Search the data below for the word "picture" and copy each line that holds it.

** start of Records **

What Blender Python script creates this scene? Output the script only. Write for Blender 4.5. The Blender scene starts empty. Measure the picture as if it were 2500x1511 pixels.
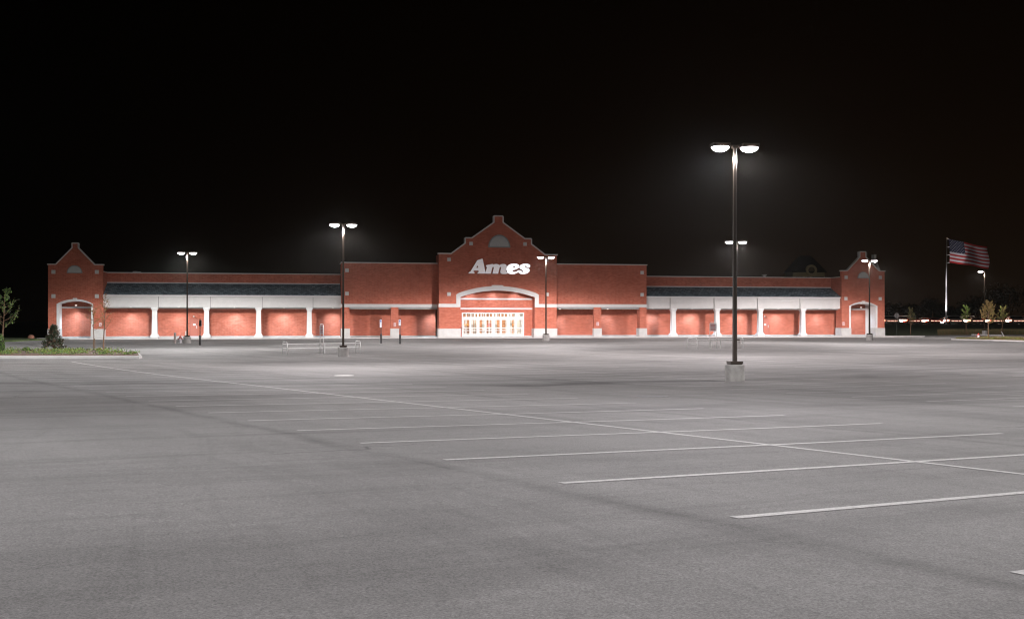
import bpy, math, random
import numpy as np
from mathutils import Vector, Matrix
from mathutils.geometry import tessellate_polygon
random.seed(7)
R = math.radians
S = bpy.context.scene
COL = S.collection
# ------------------------------------------------------------------ camera
F = 2714.0; CX = 1250.0; YH = 784.0          # focal length, centre and horizon in photograph pixels (2500 wide)
cam = bpy.data.cameras.new('camera'); camo = bpy.data.objects.new('camera', cam); COL.objects.link(camo)
cam.sensor_width = 36; cam.lens = 36 * F / 2500; cam.shift_y = (YH - 755.5) / 2500
cam.clip_start = .1; cam.clip_end = 5000
camo.location = (0, 0, 0); camo.rotation_euler = (R(90), 0, 0)
S.camera = camo
# ------------------------------------------------------------------ world: night sky, faint brown town glow low down
W = bpy.data.worlds.new('World'); S.world = W; W.use_nodes = True
nt = W.node_tree; nt.nodes.clear()
def nd(t, typ, **k):
    n = t.nodes.new(typ)
    for a, v in k.items(): setattr(n, a, v)
    return n
wo = nd(nt, 'ShaderNodeOutputWorld'); wb = nd(nt, 'ShaderNodeBackground')
wt = nd(nt, 'ShaderNodeTexCoord'); ws = nd(nt, 'ShaderNodeSeparateXYZ')
nt.links.new(wt.outputs['Generated'], ws.inputs[0])
wr = nd(nt, 'ShaderNodeValToRGB')
wr.color_ramp.elements[0].position = 0.0; wr.color_ramp.elements[0].color = (.0065, .0034, .0016, 1)
wr.color_ramp.elements[1].position = .42; wr.color_ramp.elements[1].color = (.0002, .0001, .0001, 1)
e = wr.color_ramp.elements.new(.18); e.color = (.0030, .0016, .0008, 1)
nt.links.new(ws.outputs[2], wr.inputs[0])
mx = nd(nt, 'ShaderNodeMapRange'); mx.inputs[1].default_value = -.42; mx.inputs[2].default_value = .22
mx.inputs[3].default_value = .05; mx.inputs[4].default_value = 1.0
nt.links.new(ws.outputs[0], mx.inputs[0])
mm = nd(nt, 'ShaderNodeVectorMath', operation='SCALE')
nt.links.new(wr.outputs[0], mm.inputs[0]); nt.links.new(mx.outputs[0], mm.inputs['Scale'])
nt.links.new(mm.outputs[0], wb.inputs[0]); wb.inputs[1].default_value = 1.0
nt.links.new(wb.outputs[0], wo.inputs[0])
# ------------------------------------------------------------------ exposure, render
S.view_settings.view_transform = 'Standard'; S.view_settings.look = 'None'
S.view_settings.exposure = 0.0; S.view_settings.gamma = 1.0
S.render.engine = 'CYCLES'
S.cycles.use_denoising = True; S.cycles.denoiser = 'OPENIMAGEDENOISE'; S.cycles.denoising_prefilter = 'ACCURATE'; S.cycles.denoising_input_passes = 'RGB_ALBEDO_NORMAL'; S.cycles.pixel_filter_type = "BLACKMAN_HARRIS"; S.cycles.filter_width = 1.2; S.cycles.max_bounces = 5; S.cycles.diffuse_bounces = 3
S.cycles.sample_clamp_indirect = 3; S.cycles.use_light_tree = True
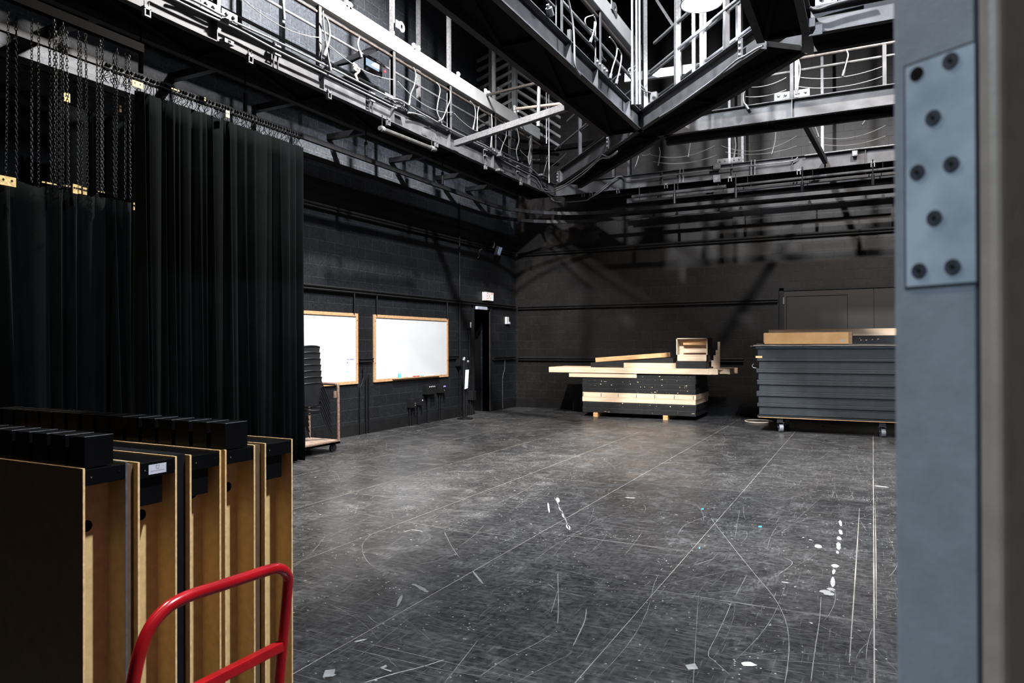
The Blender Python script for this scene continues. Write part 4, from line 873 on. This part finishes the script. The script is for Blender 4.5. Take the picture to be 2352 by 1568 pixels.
# door closer and small red display
e = empty('door_closer', (XL, 14.3, 2.38)); tag(e, 'pale blue-grey door closer body at the top of the doorway', 'door closer')
MB().box(XL+.04, XL+.10, 14.03, 14.50, 2.38, 2.45).build('closer_body', pr('closer_paint', (.38, .42, .50), .45, .2, noise=.1), e, bevel=.006); MB().bar((XL+.07, 14.5, 2.40), (XL+.07, 14.6, 2.41), .02, .02).build('arm', M['galv'], e)
e = empty('exit_sign', (XL-1.45, 15.0, 2.3)); tag(e, 'small glowing red sign seen through the doorway under the closer', 'sign')
c = onx(1102, 716, XL-.9); MB().box(c.x-.02, c.x, c.y-.12, c.y+.12, c.z-.02, c.z+.055).build('housing', M['dblack'], e); MB().box(c.x, c.x+.004, c.y-.11, c.y-.0, c.z-.015, c.z+.035).box(c.x, c.x+.004, c.y+.02, c.y+.11, c.z-.01, c.z+.035).build('red_characters', M['signred'], e)
# emergency lamp high on the wall
e = empty('wall_floodlight', (XL, 14.9, 3.75)); tag(e, 'small wall floodlight with a pale blue face and two arms near the far left corner', 'lamp')
MB().box(XL, XL+.06, 14.80, 14.95, 3.85, 3.98).build('bracket', M['black_metal'], e); MB().frame((XL+.16, 14.93, 3.80), (.94, 0, -.34), (0, 1, 0), (.34, 0, .94), .035, .09, .11).build('lamp_head', M['greyd'], e)
MB().frame((XL+.196, 14.93, 3.79), (.94, 0, -.34), (0, 1, 0), (.34, 0, .94), .004, .075, .095).build('lens', pr('lens', (.25, .33, .5), .25, noise=.1), e)
MB().tube(smooth_path([(XL+.05, 14.85, 3.95), (XL+.12, 14.78, 4.0), (XL+.16, 14.74, 3.92), (XL+.14, 14.7, 3.84)], 4), .016, 6).build('arm', M['rust'], e)
tag(MB().tube([onx(a, b, XL+.06) for a, b in ((1098,592),(1101,588),(1098,583),(1102,580),(1101,575),(1104,573),(1107,572))], .011, 5).build('loose_chain', M['box']), 'short pale crumpled chain left of the wall floodlight', 'chain')
# queue stand with paper sign
e = empty('queue_stand', (-7.73, 13.04, 0)); tag(e, 'black round-based post stand with a narrow white paper sheet beside the doorway', 'stand')
n = 28; MB().cyl((-7.73, 13.04, 0.001), (-7.73, 13.04, .02), .17, n).cyl((-7.73, 13.04, .02), (-7.73, 13.04, .035), .1, n).build('base', M['black_metal'], e)
MB().cyl((-7.73, 13.0, .03), (-7.73, 13.0, 1.24), .022, 12).build('pole', M['black_metal'], e); MB().cyl((-7.73, 13.09, .03), (-7.73, 13.09, 1.2), .018, 12).build('pole', M['black_metal'], e)
MB().cyl((-7.73, 12.98, 1.24), (-7.73, 13.02, 1.30), .03, 10).sphere((-7.70, 13.12, 1.22), .03, 8).build('top_clip', M['galv'], e)
a_ = onx(1069, 849, -7.66); b_ = onx(1075, 893, -7.66)
MB().add([(-7.66, a_.y, a_.z), (-7.655, a_.y+.14, a_.z+.0), (-7.655, a_.y+.09, b_.z+.02), (-7.66, a_.y-.04, b_.z)], [(0, 1, 2, 3)]).build('paper_sheet', M['paper'], e)
# ================================================================== CHAIR STACK ON ITS CART
def chair_proto():
    e = empty('stacking_chair', (0, 0, 0))
    mb = MB(); nu, nv = 12, 6; vs = []       # back shell, faces +X, curved in plan
    for s_ in (0, 1):
        for j in range(nv+1):
            v = j/nv
            for i in range(nu+1):
                u = -1+2*i/nu; wd = .25-.02*(1-v)-.03*max(0, abs(u)-.7)*v
                vs.append((.22+.03*v-.06*u*u-(.02 if s_ else 0), wd*u, .53+.33*v-.018*u*u*v))
    f1 = []; q = (nu+1)*(nv+1)
    for j in range(nv):
        for i in range(nu):
            a = j*(nu+1)+i; f1 += [(a, a+1, a+nu+2, a+nu+1), (q+a, q+a+nu+1, q+a+nu+2, q+a+1)]
    for i in range(nu): a = nv*(nu+1)+i; f1.append((a, a+1, q+a+1, q+a)); f1.append((i, q+i, q+i+1, i+1))
    for j in range(nv):
        a = j*(nu+1); f1.append((a, a+nu+1, q+a+nu+1, q+a)); a += nu; f1.append((a, q+a, q+a+nu+1, a+nu+1))
    mb.add(vs, f1); mb.build('backrest', M['chair'], e, smooth=True)
    MB().tube([(.25-.06*u*u, .232*u, .862-.018*u*u) for u in [-1+i/6 for i in range(13)]], .011, 8).build('top_rim', M['chair'], e, smooth=True)
    MB().box(-.22, .17, -.22, .22, .43, .455).build('seat', M['chair'], e, bevel=.01)
    for sy in (-1, 1):
        MB().tube([(.19, sy*.215, .58), (.19, sy*.225, .42), (.20, sy*.44, .01)], .0095, 8).build('leg', M['black_metal'], e)
        MB().tube([(-.18, sy*.2, .43), (-.2, sy*.40, .01)], .0095, 8).build('leg', M['black_metal'], e)
    MB().cyl((.19, -.215, .50), (.19, .215, .50), .010, 8).build('cross_bar', M['black_metal'], e); MB().cyl((.15, -.21, .41), (.15, .21, .41), .010, 8).build('cross_bar', M['black_metal'], e)
    return e
ch = chair_proto(); CHX, CHY = -7.36, 7.78
labs = ['black plastic stacking chair at the bottom of the stack on the cart'] + ['black plastic stacking chair, %s from the bottom of the stack on the cart' % k for k in ('second', 'third', 'fourth', 'fifth', 'sixth')] + ['black plastic stacking chair at the top of the stack on the cart']
for k in range(7):
    o = ch if k == 0 else copy_tree(ch)
    o.location = (CHX+.0, CHY-.008*k, .178+.088*k); tag(o, labs[k], 'chair', 'stacked black chairs')
e = empty('chair_cart', (-7.35, 7.8, 0)); tag(e, 'rusty steel platform cart under the stacked black chairs', 'cart')
MB().box(-7.66, -7.09, 7.3, 8.28, .150, .176).build('deck', pr('worn_plywood', (.20, .145, .11), .7, noise=.3, scale=12), e)
MB().box(-7.68, -7.075, 7.28, 8.30, .12, .15).box(-7.09, -7.075, 7.28, 8.30, .12, .165).build('deck_frame', M['rusty'], e)
MB().tube(smooth_path([(-7.09, 8.28, .15), (-7.09, 8.27, .93), (-7.11, 8.26, .985), (-7.18, 8.26, 1.0), (-7.58, 8.26, 1.0), (-7.65, 8.27, .96), (-7.66, 8.28, .15)], 4), .022, 10).build('push_handle', M['rusty'], e, smooth=True)
MB().box(-7.12, -7.10, 8.20, 8.27, .80, .90).build('handle_bracket', M['rusty'], e)
for (a, b) in ((-7.12, 8.18), (-7.6, 8.18), (-7.12, 7.42), (-7.6, 7.42)):
    cst = MB().box(a-.025, a+.025, b-.03, b+.03, .10, .12).box(a-.03, a-.024, b-.02, b+.03, .045, .105).box(a+.024, a+.03, b-.02, b+.03, .045, .105).build('caster', M['black_metal'], e)
    MB().cyl((a-.018, b+.01, .062), (a+.018, b+.01, .062), .061, 20).build('wheel', M['chair'], cst); MB().cyl((a-.026, b+.01, .062), (a+.026, b+.01, .062), .016, 10).build('axle', M['galv'], cst)
# ================================================================== PLATFORM STACK (black and pine)
def platform(x0, x1, y0, y1, z0, z1, mat, label, top='black', fr=.045, group='stacked platforms by the back wall', name='stage_platform', seams=None, round_=0):
    e = empty(name, ((x0+x1)/2, (y0+y1)/2, z0)); tag(e, label, 'platform', group); t = .018; zt = z1-t-.001
    z0 += .0012
    MB().box(x0, x1, y0, y0+fr, z0, zt).build('front_board', M[mat], e, bevel=.003); MB().box(x0, x1, y1-fr, y1, z0, zt).build('rear_board', M[mat], e, bevel=.003)
    MB().box(x0, x0+fr, y0+fr, y1-fr, z0, zt).build('side_board', M[mat], e); MB().box(x1-fr, x1, y0+fr, y1-fr, z0, zt).build('side_board', M[mat], e)
    MB().box(x0, x1, y0, y1, zt, zt+t).build('top_sheet', M[top], e, bevel=.002)
    for s_ in (seams or []): MB().box(s_-.005, s_+.005, y0-.0015, y0+.001, z0+.01, zt).build('seam', M['bwood'], e)
    return e
SX0, SX1, SY0, SY1 = -5.71, -3.235, 14.7, 15.95
fleck = random.Random(4)
def flecks(e, x0, x1, y, z0, z1, n):
    mb = MB()
    for _ in range(n):
        x = fleck.uniform(x0+.05, x1-.05); z = fleck.uniform(z0+.015, z1-.02); r = fleck.choice([.003, .004, .006, .011]); w_ = r*fleck.uniform(.7, 1.8)
        if fleck.random() < .15: w_ *= 3; r *= .5
        mb.add([(x+w_*math.cos(a)*fleck.uniform(.6, 1), y-.002, z+r*math.sin(a)*fleck.uniform(.6, 1)) for a in [i*math.pi/3 for i in range(6)]], [tuple(range(6))])
    mb.build('paint_chips', M['pine'], e)
for x in (-5.40, -3.86):
    tag(MB().box(x-.05, x+.05, SY0-.02, SY0+1.2, 0, .089).build('support_block', M['pine2']), ['short amber wood block under the left half of the black and pine stack', 'short amber wood block under the right half of the black and pine stack'][x > -4.5], 'wood block')
rows = [(.090, .208, 'bwood', 'bottom', 8), (.208, .326, 'bwood', 'second from bottom', 16), (.326, .427, 'pine', 'lower pine', 0), (.427, .532, 'pine', 'upper pine with joints in its front', 0), (.532, .640, 'bwood', 'third from the top of the black', 16), (.640, .748, 'bwood', 'second from the top of the black', 20), (.748, .856, 'bwood', 'uppermost full-length black', 14)]
for k, (z0, z1, mt, lb, nf) in enumerate(rows):
    dx = [0, .006, -.004, .004, 0, -.006, .004][k]
    seams = [SX0+.02, SX0+.43, SX0+.82, SX0+1.22, SX0+1.62, SX0+2.03, SX1-.05] if k == 3 else [SX0+.05]
    e = platform(SX0+dx, SX1+dx, SY0+abs(dx), SY1, z0, z1, mt, lb+' platform in the stack by the back wall' if mt == 'pine' else lb+' platform of the chipped stack by the back wall', top=mt, seams=seams if k == 3 else None)
    if nf: flecks(e, SX0, SX1, SY0+abs(dx), z0, z1, nf)
platform(-6.02, -4.475, 14.68, 15.7, .856, .946, 'pine', 'short pine platform sticking out left under the long pine top', top='pine')
e = platform(-4.47, -3.24, 14.7, 15.9, .856, .952, 'bwood', 'short black platform right of the short pine one'); flecks(e, -4.47, -3.24, 14.7, .86, .95, 8)
# long pine top with notched right end
e = empty('long_pine_platform', (-4.6, 15.2, .955)); tag(e, 'long pine platform overhanging both sides on top of the stack', 'platform')
pz0, pz1 = .955, 1.072
MB().prism([(-6.50, 14.66, pz0), (-2.98, 14.66, pz0), (-2.80, 14.76, pz0), (-2.80, 14.81, pz0), (-6.50, 14.71, pz0)], (0, 0, pz1-pz0)).build('front_board', M['pine'], e, bevel=.003)
MB().box(-6.50, -2.55, 15.55, 15.6, pz0, pz1).build('rear_board', M['pine'], e); MB().box(-6.5, -6.45, 14.71, 15.55, pz0, pz1).build('side_board', M['pine'], e)
MB().box(-2.80, -2.60, 14.95, 15.0, pz0+.01, pz1).box(-2.65, -2.60, 15.0, 15.55, pz0, pz1).build('side_board', M['pine'], e)
MB().prism([(-6.45, 14.71, pz1-.02), (-2.9, 14.78, pz1-.02), (-2.66, 15.0, pz1-.02), (-2.66, 15.55, pz1-.02), (-6.45, 15.55, pz1-.02)], (0, 0, .019)).build('top_sheet', M['pine'], e)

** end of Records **

_Solved exercise_:
What Blender Python script creates this scene? Output the script only. Write for Blender 4.5. The Blender scene starts empty. Measure the picture as if it were 2500x1511 pixels.
The Blender Python script for this scene continues. Write part 4, from line 873 on. This part finishes the script. The script is for Blender 4.5. Take the picture to be 2352 by 1568 pixels.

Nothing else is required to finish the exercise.